Ubumuntu Arts Festival attracts more participants

After two successful runs in 2015 and 2016, the Ubumuntu Arts Festival is back. This year’s event has attracted more interest than the previous editions. According to organisers, although they have planned for 10 performances, over 30 applications have been received.

Saturday, April 22, 2017
Actors at a past Ubumuntu Arts Festival in Kigali. File.

After two successful runs in 2015 and 2016, the Ubumuntu Arts Festival is back. This year’s event has attracted more interest than the previous editions. According to organisers, although they have planned for 10 performances, over 30 applications have been received.

Ubumuntu Arts Festival is one of the major festivals in the country. File

The festival will run from July 14-16 at the amphitheater of the Kigali Genocide Memorial at Gisozi.

The festival symbolically happens after the last week of the 100 days commemoration period for the 1994 genocide against the Tutsi. It brings together different artists and performance troupes from across the globe for various performances, workshops and panel discussions centered on the theme of humanity.

The festival slogan is; "I am because you are, you are because I am: together we are human”.

Bigger, better:

This year, organisers sent out an online call for applications, and the response was overwhelming, a sign that the festival has grown by leaps and bounds.

"Before, it was about who we knew. This time we sent out a call for applications starting December and closed it on March 31. It’s online –we put out the communication and people submit their documents and scripts, genres and titles of their projects, size of cast, to help us plan,” explained Hope Azeda, the founder and artistic director of Mashirika Performing Arts and Media Company, the organisers.

"We got over 30 applications yet we are looking for only ten performances. Now we’re in the process of short listing and by end of April we’ll have the final list of performances,” said Azeda.

For the first time, this year’s festival will feature disability performances. There will be deaf performances from Poland and Nigeria, and another from Rwanda to be staged by Talking Through Art, an association of persons with disabilities picked from the streets and facilitated to make baskets and jewelry. They will perform a play titled Inshuti (friends), which they are currently rehearsing with a team of theater directors from the US.

The disability performances will be one of the highlights at this year’s festival. The other is a piece about the "Chibok Girls”, a group of 276 Nigerian school girls that were abducted by the Boko Haram militia in the town of Chibok in April 2014.

"How do we as a festival shine light on the mystery of the missing girls in Nigeria? Our slogan is "We are human together”, and this is how we become human together,” Azeda noted.

Another focus this year will be on skills development especially among the youth. To this end, a team from Los Angeles will be in the country to work with twenty Rwandan children who are writing their own plays to be acted by adults.

Under the amateur category, a team of students from Kirehe District in the Eastern Province will perform Shakespeare’s play, Romeo and Juliet.
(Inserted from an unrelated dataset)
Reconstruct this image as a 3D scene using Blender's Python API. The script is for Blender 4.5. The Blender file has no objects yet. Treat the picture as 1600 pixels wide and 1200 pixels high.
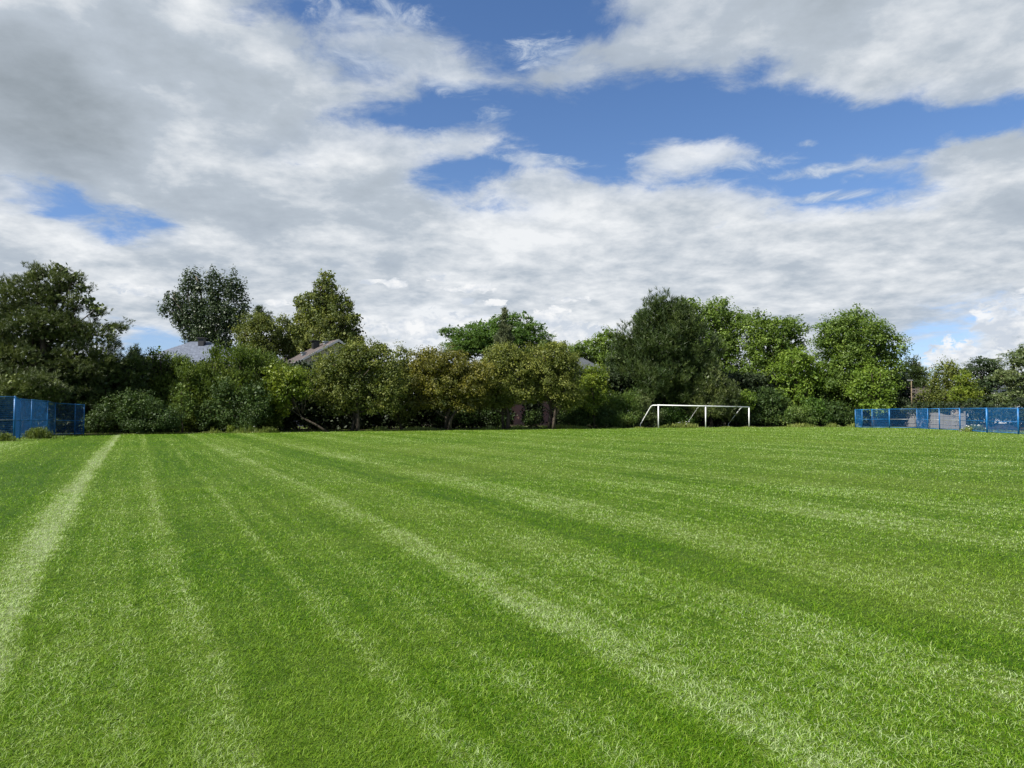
import bpy, bmesh, math, random
import numpy as np
from mathutils import Vector, Matrix
R = math.radians
rng = np.random.default_rng(7)
random.seed(7)
scene = bpy.context.scene
COL = scene.collection

# ------------------------------------------------------------------ camera
EYE = 1.6; F = 1110.0; HZ = 641.0
PITCH = math.atan((HZ-600)/F)
cam_d = bpy.data.cameras.new('camera'); cam = bpy.data.objects.new('camera', cam_d); COL.objects.link(cam)
cam.location = (0, 0, EYE); cam.rotation_euler = (math.pi/2+PITCH, 0, 0)
cam_d.sensor_width = 36; cam_d.lens = 36*F/1600; cam_d.clip_start = 0.05; cam_d.clip_end = 5000
scene.camera = cam

# ------------------------------------------------------------------ light
SUN_EL, SUN_AZ = R(46), R(-124)        # azimuth measured from the view direction, negative = to the left
SUN_STRENGTH = 4.9; SKY_STRENGTH = 0.08; EXPOSURE = 1.0
sd = Vector((math.sin(SUN_AZ)*math.cos(SUN_EL), math.cos(SUN_AZ)*math.cos(SUN_EL), math.sin(SUN_EL)))
sl = bpy.data.lights.new('sun', 'SUN'); sl.energy = SUN_STRENGTH; sl.angle = R(0.53); sl.color = (1, .955, .88)
so = bpy.data.objects.new('sun', sl); COL.objects.link(so); so.rotation_euler = sd.to_track_quat('Z', 'Y').to_euler()
so.location = (-40, -20, 60)
scene.view_settings.view_transform = 'Standard'; scene.view_settings.look = 'None'
scene.view_settings.exposure = EXPOSURE; scene.view_settings.gamma = 1
scene.view_settings.use_curve_mapping = False

# ------------------------------------------------------------------ node helper
class NT:
    def __init__(s, tree): s.t = tree; s.n = tree.nodes; s.l = tree.links
    def new(s, kind, **kw):
        nd = s.n.new(kind)
        for k, v in kw.items(): setattr(nd, k, v)
        return nd
    def put(s, sock, v):
        if hasattr(v, 'is_output') or isinstance(v, bpy.types.NodeSocket): s.l.new(v, sock)
        else:
            try: sock.default_value = v
            except Exception: sock.default_value = (v[0], v[1], v[2], 1) if len(v) == 3 else v
    def math(s, op, a, b=None, c=None, clamp=False):
        nd = s.new('ShaderNodeMath', operation=op, use_clamp=clamp)
        for i, v in enumerate((a, b, c)):
            if v is not None: s.put(nd.inputs[i], v)
        return nd.outputs[0]
    def vmath(s, op, a, b=None, out=0):
        nd = s.new('ShaderNodeVectorMath', operation=op)
        s.put(nd.inputs[0], a)
        if b is not None: s.put(nd.inputs[1] if op != 'SCALE' else nd.inputs['Scale'], b)
        return nd.outputs[out]
    def mix(s, f, a, b, blend='MIX', clampf=True):
        nd = s.new('ShaderNodeMix', data_type='RGBA', blend_type=blend, clamp_factor=clampf)
        s.put(nd.inputs[0], f); s.put(nd.inputs[6], a); s.put(nd.inputs[7], b)
        return nd.outputs[2]
    def mapr(s, v, a, b, c=0.0, d=1.0, smooth=False):
        nd = s.new('ShaderNodeMapRange', interpolation_type='SMOOTHSTEP' if smooth else 'LINEAR')
        for i, x in enumerate((v, a, b, c, d)): s.put(nd.inputs[i], x)
        return nd.outputs[0]
    def noise(s, vec, scale, detail=4, rough=.5, out='Fac', dist=0.0, lac=2.0):
        nd = s.new('ShaderNodeTexNoise')
        if vec is not None: s.put(nd.inputs['Vector'], vec)
        s.put(nd.inputs['Scale'], scale); s.put(nd.inputs['Detail'], detail); s.put(nd.inputs['Roughness'], rough)
        s.put(nd.inputs['Distortion'], dist); s.put(nd.inputs['Lacunarity'], lac)
        return nd.outputs[out]
    def ramp(s, v, stops, interp='LINEAR'):
        nd = s.new('ShaderNodeValToRGB'); cr = nd.color_ramp; cr.interpolation = interp
        while len(cr.elements) > 1: cr.elements.remove(cr.elements[-1])
        for i, (p, c) in enumerate(stops):
            e = cr.elements[0] if i == 0 else cr.elements.new(p)
            e.position = p; e.color = (c[0], c[1], c[2], 1)
        s.put(nd.inputs[0], v)
        return nd.outputs[0]
    def sep(s, v):
        nd = s.new('ShaderNodeSeparateXYZ'); s.put(nd.inputs[0], v); return nd.outputs
    def comb(s, x, y, z):
        nd = s.new('ShaderNodeCombineXYZ')
        for i, v in enumerate((x, y, z)): s.put(nd.inputs[i], v)
        return nd.outputs[0]

def srgb(r, g, b):
    f = lambda c: (c/255/12.92 if c/255 <= .04045 else ((c/255+.055)/1.055)**2.4)
    return (f(r), f(g), f(b))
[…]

There will be performances from the host country Rwanda, Uganda, Kenya, Burundi, Sweden, the US, Lebanon, Belgium, Iraq, and South Africa, among others.

Another key performance will be that of Pambazuka, also a Mashirika production. The piece taps on victims of child abuse, and the central character is a 15-year-old girl that is pregnant with the father’s child. She is torn between killing the child, and letting it grow so that its father, who also happens to be her own father can raise the child.
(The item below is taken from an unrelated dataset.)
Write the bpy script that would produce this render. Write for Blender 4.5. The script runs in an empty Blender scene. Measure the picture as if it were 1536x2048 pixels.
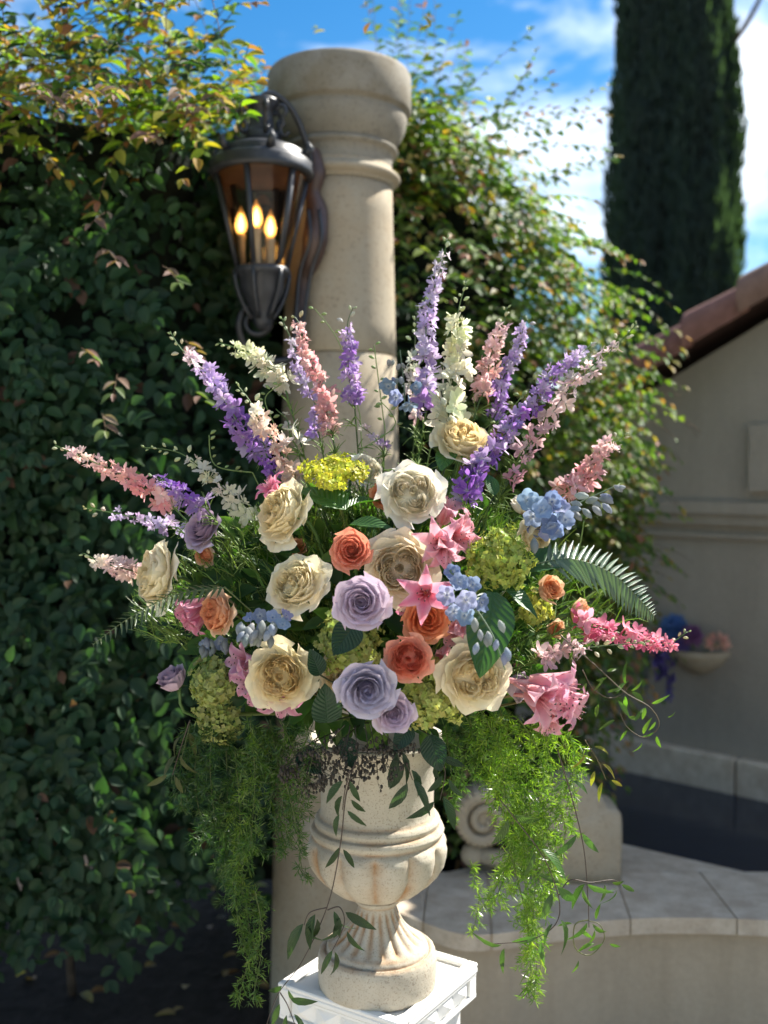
import bpy, math, random
import numpy as np
from mathutils import Vector, Matrix, Quaternion, noise

random.seed(7)
rng = np.random.default_rng(7)
scene = bpy.context.scene
col = scene.collection
F = 2070.0
PITCH = math.atan(74 / F)
CAM = Vector((0, 0, 1.6))

# ------------------------------------------------------------------ camera
cam_data = bpy.data.cameras.new("camera")
cam = bpy.data.objects.new("camera", cam_data)
col.objects.link(cam)
cam.location = CAM
cam.rotation_euler = (math.radians(90) - PITCH, 0, 0)
cam_data.sensor_fit = 'VERTICAL'
cam_data.sensor_height = 36.0
cam_data.lens = 36.0 * F / 2048
cam_data.clip_start = 0.05
cam_data.clip_end = 500
cam_data.dof.use_dof = True
cam_data.dof.focus_distance = 1.60
cam_data.dof.aperture_fstop = 2.7
scene.camera = cam

# ------------------------------------------------------------------ sky, sun, exposure
SUN_AZ, SUN_EL = math.radians(57), math.radians(47)      # azimuth measured from +Y towards +X
world = bpy.data.worlds.new("World")
scene.world = world
world.use_nodes = True
wn, wl = world.node_tree.nodes, world.node_tree.links
wn.clear()
w_out = wn.new("ShaderNodeOutputWorld")
w_bg = wn.new("ShaderNodeBackground")
w_bg.inputs["Strength"].default_value = 0.12
w_sky = wn.new("ShaderNodeTexSky")
w_sky.sky_type = 'NISHITA'
w_sky.sun_disc = False
w_sky.sun_elevation = SUN_EL
w_sky.sun_rotation = SUN_AZ
w_sky.air_density = 1.15
w_sky.dust_density = 0.25
w_sky.ozone_density = 2.2
w_tc = wn.new("ShaderNodeTexCoord")
w_map = wn.new("ShaderNodeMapping")
w_map.inputs["Scale"].default_value = (1.0, 1.0, 2.0)
w_map.inputs["Location"].default_value = (2.7, 1.1, 0.2)
w_no = wn.new("ShaderNodeTexNoise")
w_no.inputs["Scale"].default_value = 3.2
w_no.inputs["Detail"].default_value = 9
w_no.inputs["Roughness"].default_value = 0.58
w_no.inputs["Distortion"].default_value = 0.35
w_rp = wn.new("ShaderNodeValToRGB")
w_rp.color_ramp.elements[0].position = 0.48
w_rp.color_ramp.elements[1].position = 0.72
w_mix = wn.new("ShaderNodeMixRGB")
w_mix.inputs["Color2"].default_value = (7.2, 7.4, 7.7, 1)
wl.new(w_tc.outputs["Generated"], w_map.inputs["Vector"])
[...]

"It also taps on a young child who has seen the mother murder the entire family, and how as society we can help these kids psychologically because both are true stories that I picked up from the local media,” said Azeda.

Pambazuka is like kids living in darkness but we only see them in the sun. They show happiness on the outside, but there are a lot of scars and a million family secrets that we’re not tapping on, like fathers sleeping with their daughters and no one wants to talk about it. I wrote Pambazuka for that. How do we crack this, because it’s a taboo, but it’s the children that live with the trauma.”

Mashirika will wrap up their performances with a workshop on the definition of home.